Don Babcock, who serves as NIPSCO's director of economic development, has known Dwight for 20 years.

"He's a tremendous community leader and an inspiration to others. He's done a tremendous job at the bank," Babcock said.

Babcock said under Dwight's leadership, Horizon Bank has become one of the most philanthropic in Northwest Indiana.

"They (bank employees) always have the utmost integrity. They share a common culture and point of view that is inspiring to many others," Babcock said.

Northwest Indiana has gained a lot of momentum because of Dwight and those he mentors.

"I've never heard anyone in Northwest Indiana say anything negative about him and his team members. They've always been there at the table," Babcock said.

Jim Dworkin, former chancellor of Purdue North Central and a longtime Horizon board member, said when he first met Dwight what struck him was his great vision and ability to keep organized.

"I've just continued to be impressed by his leadership and his style," Dworkin said.

Banking is technical, but Dwight has the ability to make it comprehensible to lay people.

"He can take a very complex subject and make it very understandable to those not in the banking business," Dworkin said.

'True community hero'

Barbara Eason-Watkins, superintendent of the Michigan City Area Schools, called Dwight a strong advocate for education.

"Having graduated from the Michigan City Area Schools he definitely understands the link between strong schools and economic development," Eason-Watkins said.

Some examples she cited include establishing a small grants program for high school and career tech teachers in need of equipment for projects.

"Dwight also established a Horizon Bank Wolves Branch in our high school cafeteria, which now employs student tellers and is giving students real-life experience, financial literacy and banking services," Eason-Watkins said.

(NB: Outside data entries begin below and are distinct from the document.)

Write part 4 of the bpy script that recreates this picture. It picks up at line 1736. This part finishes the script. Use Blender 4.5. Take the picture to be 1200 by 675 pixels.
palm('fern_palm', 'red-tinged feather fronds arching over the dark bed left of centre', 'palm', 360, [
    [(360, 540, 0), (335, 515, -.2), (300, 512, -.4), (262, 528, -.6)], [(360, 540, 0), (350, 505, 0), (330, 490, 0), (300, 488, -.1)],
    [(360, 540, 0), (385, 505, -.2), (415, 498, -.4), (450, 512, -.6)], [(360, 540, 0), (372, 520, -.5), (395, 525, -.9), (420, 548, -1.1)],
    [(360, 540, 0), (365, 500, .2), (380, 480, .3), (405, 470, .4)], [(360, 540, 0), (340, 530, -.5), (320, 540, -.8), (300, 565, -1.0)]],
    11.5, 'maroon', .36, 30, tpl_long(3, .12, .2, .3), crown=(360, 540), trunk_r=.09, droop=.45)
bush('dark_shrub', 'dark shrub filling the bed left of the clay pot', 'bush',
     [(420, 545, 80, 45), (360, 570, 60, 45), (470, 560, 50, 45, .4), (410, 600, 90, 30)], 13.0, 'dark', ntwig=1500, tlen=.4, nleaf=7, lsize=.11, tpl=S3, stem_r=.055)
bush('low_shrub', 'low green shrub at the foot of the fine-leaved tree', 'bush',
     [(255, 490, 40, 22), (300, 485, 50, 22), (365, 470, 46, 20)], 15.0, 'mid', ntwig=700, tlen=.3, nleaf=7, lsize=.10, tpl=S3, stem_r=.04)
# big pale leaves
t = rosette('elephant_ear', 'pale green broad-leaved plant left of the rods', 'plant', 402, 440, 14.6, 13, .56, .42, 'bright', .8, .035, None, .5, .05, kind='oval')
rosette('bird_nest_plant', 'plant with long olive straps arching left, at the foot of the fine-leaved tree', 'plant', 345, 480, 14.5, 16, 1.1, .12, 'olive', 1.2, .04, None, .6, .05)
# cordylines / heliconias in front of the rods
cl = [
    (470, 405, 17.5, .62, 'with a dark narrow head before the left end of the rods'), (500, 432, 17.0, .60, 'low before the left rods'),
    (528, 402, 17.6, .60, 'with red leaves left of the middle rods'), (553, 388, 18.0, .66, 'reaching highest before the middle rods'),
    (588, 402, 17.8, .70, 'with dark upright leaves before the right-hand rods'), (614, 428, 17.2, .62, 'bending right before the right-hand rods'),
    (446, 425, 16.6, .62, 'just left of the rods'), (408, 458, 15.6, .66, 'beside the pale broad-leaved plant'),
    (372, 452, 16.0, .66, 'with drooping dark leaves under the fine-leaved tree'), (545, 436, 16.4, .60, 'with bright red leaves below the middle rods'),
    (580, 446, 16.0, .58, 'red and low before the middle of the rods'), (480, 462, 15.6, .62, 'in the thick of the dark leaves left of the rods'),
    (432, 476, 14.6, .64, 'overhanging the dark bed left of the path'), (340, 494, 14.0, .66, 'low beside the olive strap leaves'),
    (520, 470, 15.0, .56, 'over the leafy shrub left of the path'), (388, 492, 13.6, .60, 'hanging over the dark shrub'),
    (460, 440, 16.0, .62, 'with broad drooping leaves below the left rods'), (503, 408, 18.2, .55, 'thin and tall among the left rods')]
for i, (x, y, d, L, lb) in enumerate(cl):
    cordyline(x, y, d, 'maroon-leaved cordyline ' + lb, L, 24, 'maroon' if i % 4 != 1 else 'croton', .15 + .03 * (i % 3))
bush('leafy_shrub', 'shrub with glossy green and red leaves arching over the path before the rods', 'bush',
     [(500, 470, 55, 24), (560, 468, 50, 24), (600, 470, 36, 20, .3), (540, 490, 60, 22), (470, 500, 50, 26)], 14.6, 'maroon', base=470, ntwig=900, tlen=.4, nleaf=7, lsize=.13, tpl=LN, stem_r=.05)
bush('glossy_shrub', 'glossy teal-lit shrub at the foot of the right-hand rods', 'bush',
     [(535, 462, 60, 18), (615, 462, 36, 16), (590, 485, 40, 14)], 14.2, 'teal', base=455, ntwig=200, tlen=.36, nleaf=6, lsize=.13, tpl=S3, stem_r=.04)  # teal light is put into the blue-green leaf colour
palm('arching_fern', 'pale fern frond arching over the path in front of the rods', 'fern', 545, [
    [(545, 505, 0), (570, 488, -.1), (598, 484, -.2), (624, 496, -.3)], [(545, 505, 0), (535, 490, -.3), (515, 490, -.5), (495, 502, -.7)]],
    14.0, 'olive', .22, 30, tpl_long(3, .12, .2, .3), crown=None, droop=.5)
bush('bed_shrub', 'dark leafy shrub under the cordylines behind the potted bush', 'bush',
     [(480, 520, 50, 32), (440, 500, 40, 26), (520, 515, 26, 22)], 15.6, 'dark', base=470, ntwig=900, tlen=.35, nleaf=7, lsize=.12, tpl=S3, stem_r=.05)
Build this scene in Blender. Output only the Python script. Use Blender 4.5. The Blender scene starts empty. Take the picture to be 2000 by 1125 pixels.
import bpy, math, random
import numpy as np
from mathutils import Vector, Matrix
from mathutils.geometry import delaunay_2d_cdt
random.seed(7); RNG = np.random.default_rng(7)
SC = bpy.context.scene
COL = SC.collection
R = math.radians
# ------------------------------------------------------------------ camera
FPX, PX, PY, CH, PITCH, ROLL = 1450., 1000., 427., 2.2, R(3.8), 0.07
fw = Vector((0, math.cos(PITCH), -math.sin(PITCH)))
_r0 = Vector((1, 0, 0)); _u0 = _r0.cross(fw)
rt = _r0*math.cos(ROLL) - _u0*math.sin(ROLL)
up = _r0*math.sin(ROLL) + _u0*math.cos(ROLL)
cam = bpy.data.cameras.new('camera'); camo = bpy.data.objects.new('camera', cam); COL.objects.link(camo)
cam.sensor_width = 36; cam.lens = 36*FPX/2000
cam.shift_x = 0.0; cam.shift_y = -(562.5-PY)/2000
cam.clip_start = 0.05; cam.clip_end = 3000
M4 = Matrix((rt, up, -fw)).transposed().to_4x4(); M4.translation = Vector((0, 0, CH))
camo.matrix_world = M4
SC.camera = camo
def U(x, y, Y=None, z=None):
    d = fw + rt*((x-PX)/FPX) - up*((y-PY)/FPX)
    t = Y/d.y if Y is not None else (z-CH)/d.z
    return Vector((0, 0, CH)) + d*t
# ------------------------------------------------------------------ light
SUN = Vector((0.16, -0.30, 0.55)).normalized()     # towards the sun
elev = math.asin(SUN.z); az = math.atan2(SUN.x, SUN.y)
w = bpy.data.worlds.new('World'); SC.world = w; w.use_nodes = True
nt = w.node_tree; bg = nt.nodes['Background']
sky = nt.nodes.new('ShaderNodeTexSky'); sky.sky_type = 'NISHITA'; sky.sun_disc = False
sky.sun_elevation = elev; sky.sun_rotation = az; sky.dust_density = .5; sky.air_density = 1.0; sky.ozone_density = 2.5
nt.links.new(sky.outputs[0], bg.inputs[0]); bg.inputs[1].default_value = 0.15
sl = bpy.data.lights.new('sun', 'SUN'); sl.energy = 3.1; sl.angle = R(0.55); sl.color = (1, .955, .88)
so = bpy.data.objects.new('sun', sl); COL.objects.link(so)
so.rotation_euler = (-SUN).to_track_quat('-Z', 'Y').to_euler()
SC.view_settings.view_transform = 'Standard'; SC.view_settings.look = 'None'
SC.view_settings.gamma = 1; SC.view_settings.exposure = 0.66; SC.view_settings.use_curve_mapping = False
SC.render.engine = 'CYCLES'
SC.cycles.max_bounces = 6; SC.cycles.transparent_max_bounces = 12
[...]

Other projects Horizon is sponsoring through the schools are an introduction to computer coding for students in kindergarten through 12th grades as well as adult learners in the community.

Horizon also will be sponsoring the future Wells Elementary athletics program, stepping in to fill the gap in the face of budget cutbacks, Eason-Watkins said.

"When I think about Craig Dwight I think about a true community hero," Eason-Watkins said. "He is very passionate about Michigan City and the Michigan City area schools."

In his spare time, Dwight enjoys a number of outdoor sports including biking, hiking and hunting. One of his favorite biking challenges was a few years ago when he and his wife participated in RAGBRAI, the Des Moines Register's annual Great Bicycle Ride Across Iowa.

The biking journey entails riding what Dwight said was a grueling 468 miles across both flatlands and rolling hills. "The state of Iowa isn't really flat," Dwight joked.